The Note 20 FE is going to be a hard sell in a world where the regular Note 20 exists

Publish date: 2023-01-29

The Samsung Galaxy S20 FE is on its way to being one of the best phones you can buy in 2020. How that happened is due to a simple formula of keeping most of the specs it needs and taking away in areas like expensive glass and aluminum bodies. The idea is simple enough, though the actual execution probably wasn't so simple.

In the end, Samsung did a great job and anyone looking for a new phone in 2020 should look at the S20 FE first. So can Samsung repeat the success with a Note 20 FE? Maybe.

Yes, the Note 20 FE is already rumored to arrive and that shouldn't surprise anyone. Samsung's Note 10 Lite was a huge success in India and was also profitable in the west. India and North America are two very different markets with a very different buying public. This is reflected when you look at what models are popular and how consumers buy them.

The U.S. and Canada are very big on buying a phone through a carrier using financing options. Other countries like the U.K. for example also sell carrier phones, but here in North America, almost everybody does it that way. This translates into fewer choices because phone makers know there's a much better chance of selling the most expensive model. In most of the world, people pay upfront for a phone or buy on credit through the manufacturer.

When you're paying all at once for anything, you tend to be more value-conscious. This is why companies like Xiaomi, who can still make very high-end phones at a respectable cost, can sell so many phones world-wide. It's also why Xiaomi isn't very relevant in North America, because here it needs help from a carrier. Since carriers aren't bothered about adding new brands when companies like Samsung can make them so much money, Xiaomi is unable to gain any traction.

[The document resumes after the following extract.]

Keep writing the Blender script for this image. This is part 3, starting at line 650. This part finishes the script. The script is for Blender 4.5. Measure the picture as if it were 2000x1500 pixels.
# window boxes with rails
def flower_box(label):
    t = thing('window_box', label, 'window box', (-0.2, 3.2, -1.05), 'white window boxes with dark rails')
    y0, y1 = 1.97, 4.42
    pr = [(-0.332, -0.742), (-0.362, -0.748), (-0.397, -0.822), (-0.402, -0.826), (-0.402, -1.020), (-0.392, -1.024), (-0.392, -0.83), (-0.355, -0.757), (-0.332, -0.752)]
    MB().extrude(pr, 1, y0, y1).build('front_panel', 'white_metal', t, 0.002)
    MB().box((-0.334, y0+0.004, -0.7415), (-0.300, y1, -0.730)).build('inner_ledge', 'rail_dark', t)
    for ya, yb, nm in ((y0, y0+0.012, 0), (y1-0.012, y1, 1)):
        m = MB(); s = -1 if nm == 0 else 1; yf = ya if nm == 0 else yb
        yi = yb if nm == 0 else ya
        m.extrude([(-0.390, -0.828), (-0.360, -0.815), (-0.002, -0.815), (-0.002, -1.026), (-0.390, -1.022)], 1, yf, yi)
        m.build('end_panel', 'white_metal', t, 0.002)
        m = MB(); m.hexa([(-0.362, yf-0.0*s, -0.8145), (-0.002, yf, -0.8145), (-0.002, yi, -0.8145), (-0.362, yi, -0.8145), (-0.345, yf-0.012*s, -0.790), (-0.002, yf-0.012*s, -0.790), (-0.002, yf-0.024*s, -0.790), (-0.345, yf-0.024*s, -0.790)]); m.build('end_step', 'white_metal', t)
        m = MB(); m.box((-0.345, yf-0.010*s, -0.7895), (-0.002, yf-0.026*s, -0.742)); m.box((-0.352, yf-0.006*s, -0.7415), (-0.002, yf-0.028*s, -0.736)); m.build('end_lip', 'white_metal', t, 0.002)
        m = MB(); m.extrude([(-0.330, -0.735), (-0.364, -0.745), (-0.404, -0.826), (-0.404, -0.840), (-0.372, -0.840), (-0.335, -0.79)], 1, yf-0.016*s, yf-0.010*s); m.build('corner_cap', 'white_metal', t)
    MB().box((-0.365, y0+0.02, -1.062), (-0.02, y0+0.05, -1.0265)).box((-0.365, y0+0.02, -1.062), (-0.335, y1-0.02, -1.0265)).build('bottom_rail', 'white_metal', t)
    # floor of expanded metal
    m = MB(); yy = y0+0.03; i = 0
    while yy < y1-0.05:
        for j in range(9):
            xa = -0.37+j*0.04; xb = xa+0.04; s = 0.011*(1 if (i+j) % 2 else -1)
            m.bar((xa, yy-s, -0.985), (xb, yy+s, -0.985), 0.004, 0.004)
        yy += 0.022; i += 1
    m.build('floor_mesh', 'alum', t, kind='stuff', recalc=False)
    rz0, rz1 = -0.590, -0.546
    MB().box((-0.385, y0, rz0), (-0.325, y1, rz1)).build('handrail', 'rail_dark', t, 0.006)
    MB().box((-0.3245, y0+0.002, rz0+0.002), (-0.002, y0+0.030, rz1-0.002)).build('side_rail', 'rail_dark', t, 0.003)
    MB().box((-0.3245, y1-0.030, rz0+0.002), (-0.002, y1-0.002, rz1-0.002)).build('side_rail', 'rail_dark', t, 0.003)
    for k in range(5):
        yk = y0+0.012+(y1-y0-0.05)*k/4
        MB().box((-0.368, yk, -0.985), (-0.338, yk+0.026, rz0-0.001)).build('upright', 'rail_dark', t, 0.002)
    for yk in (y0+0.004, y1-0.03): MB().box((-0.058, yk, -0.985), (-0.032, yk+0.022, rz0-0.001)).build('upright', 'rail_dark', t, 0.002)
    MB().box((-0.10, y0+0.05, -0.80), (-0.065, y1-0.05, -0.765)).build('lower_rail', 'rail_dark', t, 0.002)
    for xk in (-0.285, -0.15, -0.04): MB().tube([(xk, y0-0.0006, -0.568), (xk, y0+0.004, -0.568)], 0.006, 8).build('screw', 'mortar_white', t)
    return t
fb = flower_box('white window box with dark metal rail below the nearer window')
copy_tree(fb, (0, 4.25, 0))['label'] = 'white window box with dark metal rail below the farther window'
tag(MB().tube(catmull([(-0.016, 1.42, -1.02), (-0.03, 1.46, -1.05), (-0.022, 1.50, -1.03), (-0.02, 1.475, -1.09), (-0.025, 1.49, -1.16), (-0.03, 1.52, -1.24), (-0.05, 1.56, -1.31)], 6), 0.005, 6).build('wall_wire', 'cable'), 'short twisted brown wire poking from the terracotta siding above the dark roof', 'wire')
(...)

It's all a cool look at economics and marketing, but what does this have to do with a Note 20 FE? A lot, because what a Note 20 FE will end up looking like depends on where Samsung wants it to sell.

The smaller Note 20 makes it very difficult to build a Note 20 FE that appeals to everyone.

It's a no brainer if Samsung wants the Note 20 FE to be a hit in Eastern Europe and Asia: use the same internals as the "regular" Note 20, get rid of the aluminum midframe, drop the telephoto camera and maybe even the ultra-wide camera, and there is no need for any sort of mmWave 5G. Price it competitively and boom. Much success.

In the west, it's not nearly as easy. Samsung can drop the extra cameras, but for a phone to be successful (read: be sold at carrier stores) it is going to have to have the whole shebang of 5G on board. That instantly adds $100 or so to the price. The existing Note 20 is already plastic-backed with no SD card, so there isn't much to remove there. Hitting the magic number of $799 is going to be almost impossible.

So you're probably thinking Samsung could just charge $899 and that's fine because a Note is always more expensive than the regular Galaxy S. Enter the standard Note 20 once again that you can buy for $999. Considering that Samsung would have to take hardware features away in any Note 20 FE to price it competitively, how many people would be willing to save $5 per month (based on 24-month financing) to have a phone with fewer features?

The very thing that makes Samsung high-end phones sell well in the west also makes it really hard to build a cheaper Note 20 FE. The only solution I can see is to use weaker hardware. Samsung could offer a 64GB storage/6GB of RAM Note 20 FE that uses a cheaper Snapdragon chip — which means the 700 series since it has to be battery conscious and have 5G everywhere. That would instantly lose the early adopters and cause a bit of internet outrage, but chances are the phone would run just fine for most people, and more importantly, lead to cheaper monthly payments.

One option is to use "lesser" hardware to reach the right price point.

And believe it or not, the carriers would approve. A phone carrier doesn't make a lot of money by selling equipment. That's why they willingly offer zero-interest financing. A carrier makes more money by attracting new customers who make a set payment every month for service. Each time T-Mobile, for example, gains a customer, they do not make any changes to the network infrastructure. That new customer is now free money every month. Eventually, when congestion means equipment upgrades have to happen, the money is there to make the changes because of all those new customers and the investment income that came from their free money.

Being able to show someone a Galaxy Note 20 that saves them $10 per unit every month is a great way to sway anyone buying multiple phones or any sort of value shopper. A $700-800 Galaxy Note FE can do that. An $800-900 Galaxy Note FE can not.

The Galaxy S 20 FE showed us that Samsung is serious about building a cheaper option and that it is very serious about it selling well in the west. If we do see the Note 20 FE, Samsung will have the same goals. How it gets there is going to be really interesting.